Impenetrable post-production

Installation view
Time(After)Time: Thomas Dexter at Napoleon Gallery. Photo courtesy of Thomas Dexter.

The projection “burningdownthehouse” presents a colorful, almost-abstract panorama of three radiating wheels. Each highly patterned, moving mandala includes a scene–played forward and backward–from Andrei Tarkovsky’s movie “The Sacrifice,” obscured by superimposed, flowing patterns in a persistent state of metamorphosis.

Video projection
“burningdownthehouse,” Thomas Dexter. Photo courtesy of Thomas Dexter.

Dexter intentionally overwhelms the viewer with a multitude of post-production additions that muddy the original moving images. The result is like watching “The Sacrifice” through a massive kaleidoscope.

Detail of video
“burningdownthehouse,” Thomas Dexter. Photo courtesy of Thomas Dexter.

The sensational viewing experience bewilders, and, consequently “burningdownthehouse” evades clear interpretation, at least to this viewer.

Improving on history

Video installation
“This Broadcast Footage Captures the Approximate Moment of My Birth. 1:20 pm April 22nd, 1978,” Thomas Dexter. Photo courtesy of Thomas Dexter.

The modest and obfuscatory installation, “This Broadcast Footage Captures the Approximate Moment of My Birth. 1:20 pm April 22nd, 1978,” is a video of the broadcast installed in a womb-like shell pushed against the wall. Small cracks between the box and wall severely restrict engagement with the piece, limiting it to the audio and a subtle blue-green glow that emanates around the box.

Dexter’s installation emphasizes the limited insight that we, the viewers (and perhaps the artist himself), have into personal moments like the artist’s birth.
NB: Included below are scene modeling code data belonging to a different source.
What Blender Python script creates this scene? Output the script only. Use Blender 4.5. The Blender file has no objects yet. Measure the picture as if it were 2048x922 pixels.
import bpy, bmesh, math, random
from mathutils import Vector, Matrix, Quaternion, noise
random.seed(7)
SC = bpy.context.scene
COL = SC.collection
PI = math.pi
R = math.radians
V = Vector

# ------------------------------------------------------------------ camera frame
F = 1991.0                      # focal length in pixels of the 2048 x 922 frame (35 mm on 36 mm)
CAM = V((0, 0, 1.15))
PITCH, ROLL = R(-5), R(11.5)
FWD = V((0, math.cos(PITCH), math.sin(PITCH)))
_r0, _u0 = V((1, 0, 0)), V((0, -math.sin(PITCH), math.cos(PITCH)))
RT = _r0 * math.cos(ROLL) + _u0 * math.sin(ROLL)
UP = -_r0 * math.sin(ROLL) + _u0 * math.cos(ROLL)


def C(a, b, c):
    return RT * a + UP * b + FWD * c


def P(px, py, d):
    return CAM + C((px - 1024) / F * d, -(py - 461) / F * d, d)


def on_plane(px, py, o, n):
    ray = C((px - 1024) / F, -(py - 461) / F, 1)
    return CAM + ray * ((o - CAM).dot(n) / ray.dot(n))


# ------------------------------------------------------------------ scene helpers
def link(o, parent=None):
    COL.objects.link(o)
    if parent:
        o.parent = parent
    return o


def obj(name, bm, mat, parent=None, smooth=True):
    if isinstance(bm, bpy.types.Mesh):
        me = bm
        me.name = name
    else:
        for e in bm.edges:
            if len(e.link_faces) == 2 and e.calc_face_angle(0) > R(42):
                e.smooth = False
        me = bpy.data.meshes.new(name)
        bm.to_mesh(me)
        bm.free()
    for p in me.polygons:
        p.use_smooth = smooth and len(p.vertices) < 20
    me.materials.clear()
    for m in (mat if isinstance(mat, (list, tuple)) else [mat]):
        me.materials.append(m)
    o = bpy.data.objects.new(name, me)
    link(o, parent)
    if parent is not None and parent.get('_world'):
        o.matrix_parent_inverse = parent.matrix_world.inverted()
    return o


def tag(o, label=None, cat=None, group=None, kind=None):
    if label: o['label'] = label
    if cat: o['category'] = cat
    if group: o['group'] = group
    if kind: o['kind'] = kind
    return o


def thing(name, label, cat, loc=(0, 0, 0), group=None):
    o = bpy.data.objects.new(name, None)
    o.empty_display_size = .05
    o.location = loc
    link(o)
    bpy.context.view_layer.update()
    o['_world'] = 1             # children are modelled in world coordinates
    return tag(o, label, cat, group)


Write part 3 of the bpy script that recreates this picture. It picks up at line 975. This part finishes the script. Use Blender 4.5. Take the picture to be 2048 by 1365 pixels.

He could play a different clip on the television each day and the impact would remain the same.

Video projection
“Displacement,” Thomas Dexter. Photo courtesy of Thomas Dexter.

The video projection “Displacement” transforms Sigmund Freud’s home videos from 1930-1939 into a spooky, grayed-out topographic map that feigns three-dimensionality out of the corner of your eye. The title suggests a blatant play on the Freudian theory of displacement, defined as an unconscious defense mechanism wherein an individual substitutes an aspiration or object for a goal previously thought to be dangerous or unacceptable.

As with the rest of the work in Time(After)Time, “Displacement” suggests the artist raising his nose to his source material–in this case, Freud–in an overtly ironic salute.

Dexter’s challenging projections are rich with visual information. The question I pose is: Was the artist discontent with the sources’ original formats, and did he think it necessary to “improve” them with his own post-production work?

We live in a time of sequels, prequels, and re-dos. Dexter’s redux of a seminal film work and two seminal moments, albeit private (Freud’s home movies) and very personal (the sports event at his birth), suggest time’s and history’s malleability. This is true tenfold in today’s digital environment, where any source material is available to anyone to download and rejigger.